When addressing issues, leadership teams spend most of their time discussing the heck out of everything, rarely identifying anything, and hardly ever solving something.

To prevent this, I start every project with a structured conversation, aiming to understand why the client reached out to Atomic. I try to examine the client’s problem from different angles so the team and I can develop an action plan. No written statement of work or warm transfer from a salesperson can take the place of an in-person conversation.

Of course, having this conversation without a plan or framework would often be a waste of time. Fortunately, there’s a useful exercise I find extremely helpful: abstraction laddering.

A Simple Exercise

The Ladder of Abstraction is a way to understand problems by asking questions to move the conversation up the ladder (more abstract) or down the ladder (more concrete). It was developed by American linguist S. I. Hayakawa and introduced in his 1939 book Language in Thought and Action.

I learned about the technique through the LUMA Institute, which encourages you to use Why and How (they call them “statement starters”) to look at a problem through different levels of focus as you move up and down the ladder.

Give it a Try

This exercise can be done on a whiteboard, a large poster board, or even just a piece of paper. Gather your client(s) and team, and write your problem statement in the middle of your board, for example:

We need to reduce the number of customer support calls.
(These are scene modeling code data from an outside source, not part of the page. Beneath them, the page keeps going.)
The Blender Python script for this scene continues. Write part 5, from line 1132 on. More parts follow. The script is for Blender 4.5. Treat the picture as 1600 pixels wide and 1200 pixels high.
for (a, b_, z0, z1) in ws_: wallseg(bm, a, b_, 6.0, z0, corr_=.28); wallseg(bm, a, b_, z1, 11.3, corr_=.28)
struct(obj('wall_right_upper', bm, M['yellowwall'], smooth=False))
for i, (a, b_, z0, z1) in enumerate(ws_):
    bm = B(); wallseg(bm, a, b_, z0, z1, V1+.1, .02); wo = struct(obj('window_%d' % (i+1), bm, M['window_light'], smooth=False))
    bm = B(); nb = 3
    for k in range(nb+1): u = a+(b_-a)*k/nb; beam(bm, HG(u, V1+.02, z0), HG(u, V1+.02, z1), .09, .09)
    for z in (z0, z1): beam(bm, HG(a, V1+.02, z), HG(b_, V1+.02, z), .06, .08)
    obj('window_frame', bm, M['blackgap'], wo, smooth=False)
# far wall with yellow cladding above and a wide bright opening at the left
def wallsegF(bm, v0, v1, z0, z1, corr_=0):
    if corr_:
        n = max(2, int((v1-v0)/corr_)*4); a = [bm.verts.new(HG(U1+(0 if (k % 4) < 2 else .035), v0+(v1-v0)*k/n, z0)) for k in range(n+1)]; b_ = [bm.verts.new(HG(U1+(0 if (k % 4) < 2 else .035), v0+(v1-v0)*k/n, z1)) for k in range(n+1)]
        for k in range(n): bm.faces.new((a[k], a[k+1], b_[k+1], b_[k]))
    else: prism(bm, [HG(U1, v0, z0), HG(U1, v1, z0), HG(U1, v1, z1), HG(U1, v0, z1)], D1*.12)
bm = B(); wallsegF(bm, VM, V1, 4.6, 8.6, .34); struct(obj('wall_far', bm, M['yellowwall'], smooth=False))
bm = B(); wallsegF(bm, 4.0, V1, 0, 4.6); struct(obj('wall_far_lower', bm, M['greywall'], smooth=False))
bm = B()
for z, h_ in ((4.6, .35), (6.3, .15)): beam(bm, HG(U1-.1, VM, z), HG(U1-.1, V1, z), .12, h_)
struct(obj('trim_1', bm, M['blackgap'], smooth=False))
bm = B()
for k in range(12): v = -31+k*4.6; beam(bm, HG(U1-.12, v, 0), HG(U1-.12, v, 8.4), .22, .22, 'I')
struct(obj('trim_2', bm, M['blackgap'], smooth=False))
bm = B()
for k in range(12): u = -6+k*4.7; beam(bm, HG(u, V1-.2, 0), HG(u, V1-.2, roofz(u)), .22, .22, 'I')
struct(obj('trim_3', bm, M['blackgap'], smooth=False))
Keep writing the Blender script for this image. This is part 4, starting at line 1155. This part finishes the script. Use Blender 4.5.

On its own, the problem statement is too vague to build an action plan around. Using statement starters, zoom out from the problem (i.e., move up the ladder) by asking, “Why?”

  • Why? Customers are frustrated because the on-hold wait time is too long.
  • Why? Our costs per call are too high.

Use “How” questions to move down the ladder in an effort to focus the problem.

  • How? By building more self-help tools for customers.
  • How? By integrating a chat feature into the application.

Don’t spend too much time organizing the team’s thoughts while moving up and down the ladder. The exercise will be more effective if the team is free to put forth their thoughts as they occur to them.

A Real Example

I’d like to share a snippet from an abstract laddering exercise that I did recently with a client. Moving up the ladder from the problem statement allowed us to talk at a broad level about the issue and why we needed to address it. Moving down led us into a focused conversation around how we could address it.

 

We ended up with a problem statement we all agreed on and the start of a plan to address it.

Conclusion

Effective problem solvers ask questions to bring their issues into the right level of focus before they jump into action. Using a framework like abstraction laddering allows the group to ask questions that will reveal the layers of a problem. Once the problem is understood at the right level, the group can begin discussing the direction to take.